Famagusta Area

The Famagusta area (unfortunately the ghost town of Famagusta is still under Turkish military occupation since 1974) is associated with images of safe, calm and turquoise waters that are regularly featured in holiday catalogues all around Europe and beyond. Ayia Napa and Protaras are known all over the world as being a true paradise for sea and water sports lovers, but also for families with children who simply want to paddle in shallow and clean waters. By all means visit Ayia Napa – but don’t stay only there. Break away from the tourist center and explore the cluster of villages known as ‘kokkinochoria’, which means ‘red soil villages’. This is the center of our island’s potato production, which runs quietly and modestly alongside the thriving tourist industry and racing development in the area. Drive in to Paralimni and you will discover a charming blend of rural life with a holiday twist. Distinctly Cypriot, the village square is the area’s nerve center, and many visitors have discovered what the residents already know: the cafes and restaurants here do not cut corners, serving simple but ultra-fresh popular dishes that taste exactly as they should. Browse in the small shops and you will probably enjoy a chat with the friendly owners. Other landmarks are the various small churches and chapels that dot the region. One of the most attractive is the chapel of Profitis Elias, just outside the tourist area of Protaras, rebuilt in Byzantine style at the top of hill with magnificent panoramic views that make the climb worthwhile. Very close to Cavo Greko is another picturesque chapel, Ayioi Anargiroi, only a few steps from the sea. In the area of Ayioi Saranta, look for the chapel of the same name and you will discover it in an amazing setting, almost hidden among the rocks. After hot days spent on the beach and touring the countryside, the nightlife of Ayia Napa and Protaras takes over as pubs, clubs and all kinds of restaurants offer buzzing all-night entertainment. Understandably, the tourist centers in this area tend to slumber during the cooler winter months…
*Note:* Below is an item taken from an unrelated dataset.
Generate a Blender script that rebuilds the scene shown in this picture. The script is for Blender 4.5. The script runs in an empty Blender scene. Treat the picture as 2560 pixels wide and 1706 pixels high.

The Monastery of Ayia Napa is undoubtedly the optical and cultural center of Ayia Napa village. It stands at a location where, according to local tradition, a hunter in the 11th century discovered a miraculous icon of the Virgin Mary, probably hidden there during the iconoclastic period. Much later in the 16th century the monastery was built around the cave-shrine. It is said that a young woman from a wealthy Venetian family of Famagusta came to the monastery to escape family pressure to marry a nobleman. She renovated and expanded the monastery and is said to have planted the huge sycamore tree outside the south gate of the monastery, which is believed to be over 600 years old.

Explore Ayia Napa on foot…

Ayia Napa and the Sea: A Different Dimension This free of charge guided tour illustrates the historic connection of the Ayia Napa area with the sea. The tour begins with a drive to Cavo Greko, and a walk up to the top of the “tigani” (frying pan) where you will be introduced to the archaeology of the area and its natural beauty. This is followed by a drive to Ayioi Anargyroi, a chapel in the northern area of Cavo Greko. After a coffee break at the “limanaki” (fishing harbour) the tour continues along the coast to the archaeological site of Macronissos and the church of Ayia Thekla. Nature trails and various other sites that can be explored on another occasion will be pointed out. Starting point: CTO Information Office Walks are seasonal. To confirm the operation of the tour, please call: 23 72 17 96

Protaras Beach Stroll

Whether you enjoy a casual evening stroll or a brisk morning walk along the sea, a new coastal path directly on the beach has added an irresistible dimension to the Mediterranean magic of Protaras. Starting at the ‘Nissiotis’ restaurant and extending to the ‘Pola Costa’ hotel, this is the first completed section of a comprehensive project that is designed to embrace the Ammochostos district’s coastline. Along the way you will come across small kiosks, benches where you can take a break and rest your eyes on the sea, and a small area that will be hosting various cultural events featuring music and dance. Gradually, lush palm trees will line the road, making it even more attractive. Ready to go?